Astronomers working on the Kepler telescope believe that every 1 in 6 stars hosts at least an Earth-sized planet in a close orbit, raising the number of such planets in our galaxy to 17 billion.
Finding planets
Astrophysicists also announced 461 new planet candidates discovered by the telescope; this raises the number of planets discovered by Kepler to 2,740 – quite a remarkable number, especially considering how it was launched just 3 years ago. The findings were announced at the 221st meeting of the American Astronomical Society in California.
Since 2009, Kepler has looked at over 150.000 stars, trying to figure out if there are planets orbiting them. In order to do this, it analyzes what is called a transit – a dip in the star’s luminosity as planets pass in front of it – sort of like a mini-eclipse. However, these luminosity dips are extremely small and hard to measure and put in context, especially considering that not every dip is caused by a planet.
But Francois Fressin of the Harvard-Smithsonian Center for Astrophysics (who discovered several Earth-sized planets) is not only trying to find and characterize planets using this method, but he also wants to find planets that haven’t been visible to Kepler.
“We have to correct for two things – first [the Kepler candidate list] is incomplete,” he told BBC News. “We only see the planets that are transiting their host stars, stars that happen to have a planet that is well-aligned for us to see it, and [for each of those] there are dozens that do not. The second major correction is in the list of candidates – there are some that are not true planets transiting their host star, they are other astrophysical configurations.”
The most notable example here are binary stars – stars that orbit each other, often blocking light and dipping luminosity as one passes in front of the other.
Strength in numbers
“We simulated all the possible configurations we could think of – and we found out that they could only account for 9.5% of Kepler planets, and all the rest are bona fide [good faith] planets,” Dr Fressin explained.
Their results suggest that 17% of stars host a planet up to 1.25 times the size of the Earth, in close orbits lasting just 85 days or fewer – pretty much like the planet Mercury.

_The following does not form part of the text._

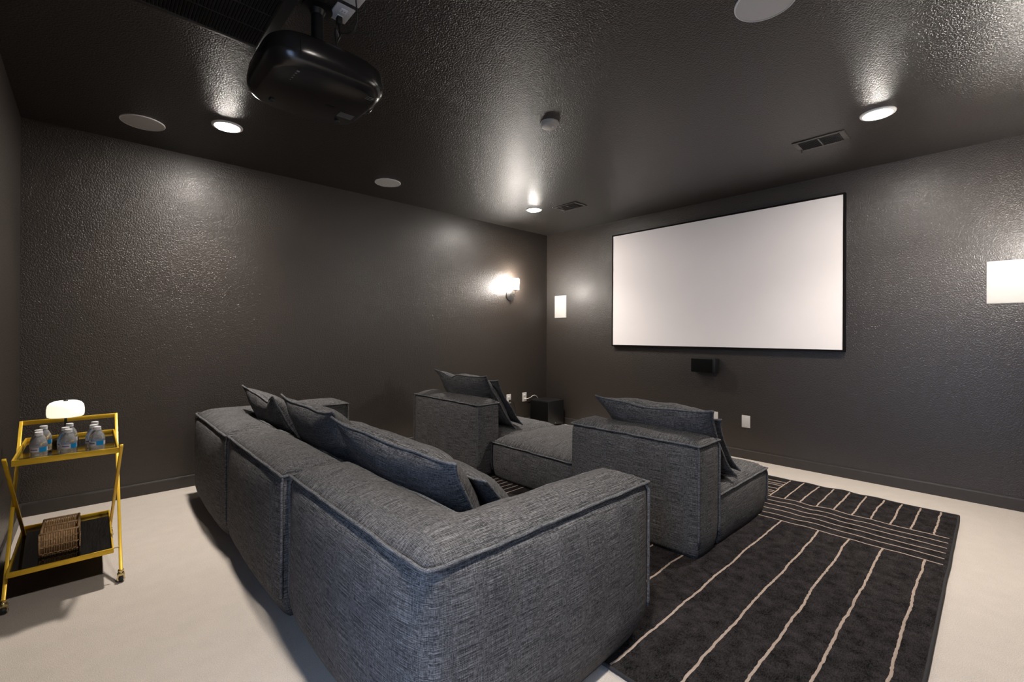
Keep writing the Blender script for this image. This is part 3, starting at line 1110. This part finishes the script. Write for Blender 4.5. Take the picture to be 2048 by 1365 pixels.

If their results are correct, then our galaxy must have at least 17 billion such planets – much more than previously expected!
But even has he was reporting these numbers, Christopher Burke of the Seti Institute found 461 new candidate planets, a substantial fraction of which were about as big as Earth, or just a little larger.
“What’s particularly interesting is four new planets – less than twice the size of Earth – that are potentially in the habitable zone, the location around a star where it could potentially have liquid water to sustain life,” Dr Burke explained.
The good thing is that not only are they finding more and more planets, but they’re also getting better at it.
“It’s very exciting because we’re really starting to pick up the sensitivity to these things in the habitable zone – we’re just really getting to the frontier of potentially life-bearing planets.”
William Borucki, the main man and driving force behind the Kepler missions was also delighted.
“The most important thing is the statistics – not to find one Earth but to find 100 Earths, that’s what we’ll be seeing as the years go on with the Kepler mission – because it was designed to find many Earths.”